From the law there is but little redress, for, when one imprisons servants for punishment, the time, I was told, counts in the period of their servitude. And if one takes the law into his own hand, by striking the natives, a severe pecuniary penalty is, very properly, always inflicted.

During my stay at Mauritius, my attention was called to the following gross outrage committed under the British flag by an inhuman monster, who, calling himself an Englishman, proceeds to distant parts of the world, and, seizing unoffending natives in the most open manner, sells them from under the British ensign into the most hopeless slavery.

In the month of August, 1857, the British barque “Sutton,” of Sydney, New South Wales, under the command of Captain Joseph Wilson, called at Byron Island, one of the King Mill group in the Pacific, and engaged William Ferrier, an Englishman, who, with his family, had resided on that island for more than sixteen years, as an interpreter, for the purpose, as Captain Wilson stated, of enabling the barque “Sutton” to obtain a cargo of cocoa-nuts from the neighbouring islands.
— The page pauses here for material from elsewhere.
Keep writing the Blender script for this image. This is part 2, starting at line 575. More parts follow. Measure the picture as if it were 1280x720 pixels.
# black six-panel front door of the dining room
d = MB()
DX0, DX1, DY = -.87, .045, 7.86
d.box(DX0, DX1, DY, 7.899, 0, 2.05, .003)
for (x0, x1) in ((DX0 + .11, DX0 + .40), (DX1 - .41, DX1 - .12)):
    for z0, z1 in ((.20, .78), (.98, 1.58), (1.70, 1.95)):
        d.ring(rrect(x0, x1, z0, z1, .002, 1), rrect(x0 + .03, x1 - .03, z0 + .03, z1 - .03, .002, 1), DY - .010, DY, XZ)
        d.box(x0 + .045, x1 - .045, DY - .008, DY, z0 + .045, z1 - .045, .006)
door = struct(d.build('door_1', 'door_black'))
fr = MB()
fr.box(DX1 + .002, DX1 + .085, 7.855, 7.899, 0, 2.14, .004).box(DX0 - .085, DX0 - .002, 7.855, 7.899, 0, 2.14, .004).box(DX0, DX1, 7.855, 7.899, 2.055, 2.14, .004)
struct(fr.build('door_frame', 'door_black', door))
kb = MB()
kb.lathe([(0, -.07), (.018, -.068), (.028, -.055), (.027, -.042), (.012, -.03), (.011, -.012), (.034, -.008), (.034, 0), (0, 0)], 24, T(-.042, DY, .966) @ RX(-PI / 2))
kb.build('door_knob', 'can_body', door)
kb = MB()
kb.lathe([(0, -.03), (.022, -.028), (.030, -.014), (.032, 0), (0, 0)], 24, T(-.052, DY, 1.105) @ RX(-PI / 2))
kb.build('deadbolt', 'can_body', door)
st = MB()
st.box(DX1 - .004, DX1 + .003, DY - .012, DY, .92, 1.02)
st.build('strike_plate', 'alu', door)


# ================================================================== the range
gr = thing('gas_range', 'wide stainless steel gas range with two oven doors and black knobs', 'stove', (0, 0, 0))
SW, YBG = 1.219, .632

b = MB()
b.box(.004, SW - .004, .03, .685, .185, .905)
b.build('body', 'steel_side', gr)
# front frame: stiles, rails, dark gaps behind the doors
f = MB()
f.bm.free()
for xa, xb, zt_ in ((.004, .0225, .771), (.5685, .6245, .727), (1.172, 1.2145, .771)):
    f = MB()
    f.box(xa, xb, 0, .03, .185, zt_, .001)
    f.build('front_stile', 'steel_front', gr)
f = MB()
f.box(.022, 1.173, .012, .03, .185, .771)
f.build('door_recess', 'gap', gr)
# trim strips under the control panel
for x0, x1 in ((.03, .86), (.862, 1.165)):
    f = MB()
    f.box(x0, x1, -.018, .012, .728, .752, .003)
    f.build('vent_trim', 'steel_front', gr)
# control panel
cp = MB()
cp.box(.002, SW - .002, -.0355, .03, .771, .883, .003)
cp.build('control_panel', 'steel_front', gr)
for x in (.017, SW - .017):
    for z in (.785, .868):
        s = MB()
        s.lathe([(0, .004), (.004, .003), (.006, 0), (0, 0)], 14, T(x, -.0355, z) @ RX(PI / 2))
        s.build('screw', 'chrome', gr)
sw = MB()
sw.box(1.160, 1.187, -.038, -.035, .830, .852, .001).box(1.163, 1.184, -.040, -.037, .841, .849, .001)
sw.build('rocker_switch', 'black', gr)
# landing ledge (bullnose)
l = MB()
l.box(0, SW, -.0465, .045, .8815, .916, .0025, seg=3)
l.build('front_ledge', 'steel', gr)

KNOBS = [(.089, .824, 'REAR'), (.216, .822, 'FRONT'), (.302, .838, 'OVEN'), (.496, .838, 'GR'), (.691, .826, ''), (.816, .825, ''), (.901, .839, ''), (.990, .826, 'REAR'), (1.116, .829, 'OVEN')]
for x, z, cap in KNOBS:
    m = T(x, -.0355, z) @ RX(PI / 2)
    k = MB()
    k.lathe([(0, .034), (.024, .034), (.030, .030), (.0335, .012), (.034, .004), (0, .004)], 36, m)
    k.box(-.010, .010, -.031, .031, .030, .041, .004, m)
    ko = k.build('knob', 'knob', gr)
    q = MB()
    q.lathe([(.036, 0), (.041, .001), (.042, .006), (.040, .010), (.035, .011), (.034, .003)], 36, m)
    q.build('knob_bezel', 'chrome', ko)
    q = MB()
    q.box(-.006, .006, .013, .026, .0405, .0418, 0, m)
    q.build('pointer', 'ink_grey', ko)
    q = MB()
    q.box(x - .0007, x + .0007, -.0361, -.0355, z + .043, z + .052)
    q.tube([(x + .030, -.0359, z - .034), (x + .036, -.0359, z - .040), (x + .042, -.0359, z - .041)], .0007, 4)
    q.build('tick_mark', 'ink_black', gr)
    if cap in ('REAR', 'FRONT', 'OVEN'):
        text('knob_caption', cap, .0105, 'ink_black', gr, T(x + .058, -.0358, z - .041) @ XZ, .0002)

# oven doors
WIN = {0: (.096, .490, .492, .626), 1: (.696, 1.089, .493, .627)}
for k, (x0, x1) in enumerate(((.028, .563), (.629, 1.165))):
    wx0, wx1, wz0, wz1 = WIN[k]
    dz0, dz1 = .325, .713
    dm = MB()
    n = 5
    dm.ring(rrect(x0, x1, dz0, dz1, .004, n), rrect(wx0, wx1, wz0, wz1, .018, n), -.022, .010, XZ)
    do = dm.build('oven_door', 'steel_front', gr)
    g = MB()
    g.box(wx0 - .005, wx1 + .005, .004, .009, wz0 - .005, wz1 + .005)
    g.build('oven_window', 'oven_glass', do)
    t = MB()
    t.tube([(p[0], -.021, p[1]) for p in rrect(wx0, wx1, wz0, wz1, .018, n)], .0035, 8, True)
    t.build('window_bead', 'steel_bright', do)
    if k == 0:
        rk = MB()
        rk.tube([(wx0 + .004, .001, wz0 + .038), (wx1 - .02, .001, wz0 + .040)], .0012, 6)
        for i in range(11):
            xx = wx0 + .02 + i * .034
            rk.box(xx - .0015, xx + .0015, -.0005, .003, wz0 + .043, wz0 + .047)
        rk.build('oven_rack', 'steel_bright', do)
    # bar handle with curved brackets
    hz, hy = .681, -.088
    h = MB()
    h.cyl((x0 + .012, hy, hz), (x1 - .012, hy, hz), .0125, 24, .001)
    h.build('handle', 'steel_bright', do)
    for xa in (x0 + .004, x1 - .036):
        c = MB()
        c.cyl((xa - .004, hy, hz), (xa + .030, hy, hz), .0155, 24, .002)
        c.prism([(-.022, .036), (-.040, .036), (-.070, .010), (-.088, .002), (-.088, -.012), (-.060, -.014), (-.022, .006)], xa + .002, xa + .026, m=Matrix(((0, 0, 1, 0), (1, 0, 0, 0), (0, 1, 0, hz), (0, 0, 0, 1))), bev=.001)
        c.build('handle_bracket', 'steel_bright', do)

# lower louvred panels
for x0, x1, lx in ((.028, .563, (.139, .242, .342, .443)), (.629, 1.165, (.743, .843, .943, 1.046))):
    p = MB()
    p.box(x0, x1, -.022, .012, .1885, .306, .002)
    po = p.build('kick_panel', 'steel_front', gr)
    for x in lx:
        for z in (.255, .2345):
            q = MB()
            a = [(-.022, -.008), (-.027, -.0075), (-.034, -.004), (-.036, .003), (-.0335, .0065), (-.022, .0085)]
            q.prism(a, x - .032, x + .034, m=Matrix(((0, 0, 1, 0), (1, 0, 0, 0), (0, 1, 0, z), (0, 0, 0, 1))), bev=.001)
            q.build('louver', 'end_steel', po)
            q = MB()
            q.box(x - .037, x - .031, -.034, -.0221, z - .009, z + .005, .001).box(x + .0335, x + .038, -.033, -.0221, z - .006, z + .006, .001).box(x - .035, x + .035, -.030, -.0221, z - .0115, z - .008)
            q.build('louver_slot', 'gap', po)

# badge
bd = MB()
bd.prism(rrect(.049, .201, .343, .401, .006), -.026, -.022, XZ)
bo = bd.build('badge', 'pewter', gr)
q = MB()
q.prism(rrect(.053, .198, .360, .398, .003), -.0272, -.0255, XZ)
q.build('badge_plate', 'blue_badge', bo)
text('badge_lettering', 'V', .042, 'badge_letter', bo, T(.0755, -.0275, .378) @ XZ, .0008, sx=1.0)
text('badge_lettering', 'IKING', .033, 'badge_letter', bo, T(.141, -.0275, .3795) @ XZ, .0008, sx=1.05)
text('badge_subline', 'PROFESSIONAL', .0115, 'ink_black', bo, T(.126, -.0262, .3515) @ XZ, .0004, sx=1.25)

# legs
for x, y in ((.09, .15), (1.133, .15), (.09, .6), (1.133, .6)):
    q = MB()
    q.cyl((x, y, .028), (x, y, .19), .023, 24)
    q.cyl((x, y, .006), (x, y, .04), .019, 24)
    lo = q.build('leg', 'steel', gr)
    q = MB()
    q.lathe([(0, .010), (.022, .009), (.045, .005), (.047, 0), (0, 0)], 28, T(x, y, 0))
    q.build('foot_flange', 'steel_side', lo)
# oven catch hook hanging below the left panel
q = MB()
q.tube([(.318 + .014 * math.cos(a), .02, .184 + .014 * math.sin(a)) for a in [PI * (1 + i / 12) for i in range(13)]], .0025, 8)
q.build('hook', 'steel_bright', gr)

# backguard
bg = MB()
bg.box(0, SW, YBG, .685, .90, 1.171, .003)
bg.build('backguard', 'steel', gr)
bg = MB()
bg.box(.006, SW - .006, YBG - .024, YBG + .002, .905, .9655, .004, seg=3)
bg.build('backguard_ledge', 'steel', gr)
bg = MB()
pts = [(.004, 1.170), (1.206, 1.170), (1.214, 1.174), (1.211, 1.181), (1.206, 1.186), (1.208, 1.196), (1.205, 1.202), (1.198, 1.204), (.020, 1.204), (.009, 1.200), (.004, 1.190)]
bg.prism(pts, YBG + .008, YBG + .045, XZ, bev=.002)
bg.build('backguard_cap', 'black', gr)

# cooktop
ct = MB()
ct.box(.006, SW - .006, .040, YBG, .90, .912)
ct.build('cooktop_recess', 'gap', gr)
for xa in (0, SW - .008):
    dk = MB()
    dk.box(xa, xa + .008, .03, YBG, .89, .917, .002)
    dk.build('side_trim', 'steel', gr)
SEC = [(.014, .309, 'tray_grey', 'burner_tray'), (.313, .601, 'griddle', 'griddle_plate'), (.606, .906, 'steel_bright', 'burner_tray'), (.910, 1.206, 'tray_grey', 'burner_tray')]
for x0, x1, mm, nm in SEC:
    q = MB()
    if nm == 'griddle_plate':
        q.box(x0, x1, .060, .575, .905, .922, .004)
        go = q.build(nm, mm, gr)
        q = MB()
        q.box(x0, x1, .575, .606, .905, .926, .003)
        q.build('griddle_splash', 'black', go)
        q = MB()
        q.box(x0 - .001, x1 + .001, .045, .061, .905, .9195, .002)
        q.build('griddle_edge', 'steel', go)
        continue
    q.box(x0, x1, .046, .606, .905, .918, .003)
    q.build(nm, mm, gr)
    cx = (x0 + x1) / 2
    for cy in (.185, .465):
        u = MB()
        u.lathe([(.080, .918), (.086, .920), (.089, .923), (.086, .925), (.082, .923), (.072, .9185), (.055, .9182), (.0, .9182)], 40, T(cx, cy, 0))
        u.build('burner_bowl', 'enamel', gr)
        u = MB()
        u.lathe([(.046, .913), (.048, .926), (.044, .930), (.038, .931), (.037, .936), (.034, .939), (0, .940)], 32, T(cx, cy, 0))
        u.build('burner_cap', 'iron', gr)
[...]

With Ferrier six of the natives of Byron Island were embarked on board the “Sutton,” who formed the crew of his canoe; and the barque bore away in search of cocoa-nuts—Captain Wilson agreeing to reland Ferrier and his crew of natives on Byron Island as soon as he had effected his object at the neighbouring islands.

At Perouse and Clarke Islands, Captain Wilson, with the assistance of the interpreter Ferrier, induced sixty-five male natives to ship themselves on board the “Sutton,” for the purpose of gathering cocoa-nuts, and with the understanding that when he had accomplished this object the natives would be relanded on the respective islands to which they belonged.

The King Mill group of islands are much frequented by whalers, more especially those under the American flag. The natives are very peaceably inclined towards Europeans; and these whaling vessels derive great benefit from their crews being refreshed at these islands with supplies of vegetables, fruit, &c., so necessary to prevent the fearful havoc at times made among the men by the attacks of scurvy to which they are subject, from their voyages being sometimes protracted even beyond three years. It is, therefore, the policy of all shipmasters to treat the natives on these islands with kindness, and hence the outrage which I am now relating assumes even a more serious aspect than when merely viewing it in an anti-slavery light.

Captain Joseph Wilson had heard of free labourers being in great demand at the French island of Réunion; and, as the means by which this description of labour was supplied from the province of Mozambique was notorious, being styled everywhere “The French Slave-trade from Africa,” he thought he would try his hand at it, and hit upon the above mode of obtaining the raw material cheap. The reader will observe that he did not overcrowd the ship—he only took sixty-five of the natives on board, for the purpose of selling them; and to obtain a good price he was determined to have them in good condition, and therefore gave them ample space during their confinement on the long voyage he contemplated.

Having obtained his living cargo, he turned his face to the west in search of a good market, and day and night the British barque “Sutton,” with her cargo of slaves, was urged, under a press of canvas, to the desired haven.

Captain Joseph Wilson, commanding the “Sutton,” was a bold man, for the first land he made was the island of Mauritius; and he stood boldly for the principal harbour in the island, viz., Port Louis; arrived off which he hove-to, and waited for the shades of evening. I carefully searched the list of all vessels boarded by the authorities of Port Louis in the month of November, 1857, when the “Sutton” was off the harbour, but her name does not appear in the list, showing that she did not come sufficiently near to the entrance of the harbour to be visited by the boarding officer. During the night on which the “Sutton” was hove-to off Port Louis, Captain Wilson communicated with a mercantile house in that town; and at dawn, the following day, he stood away for the neighbouring French island of Réunion.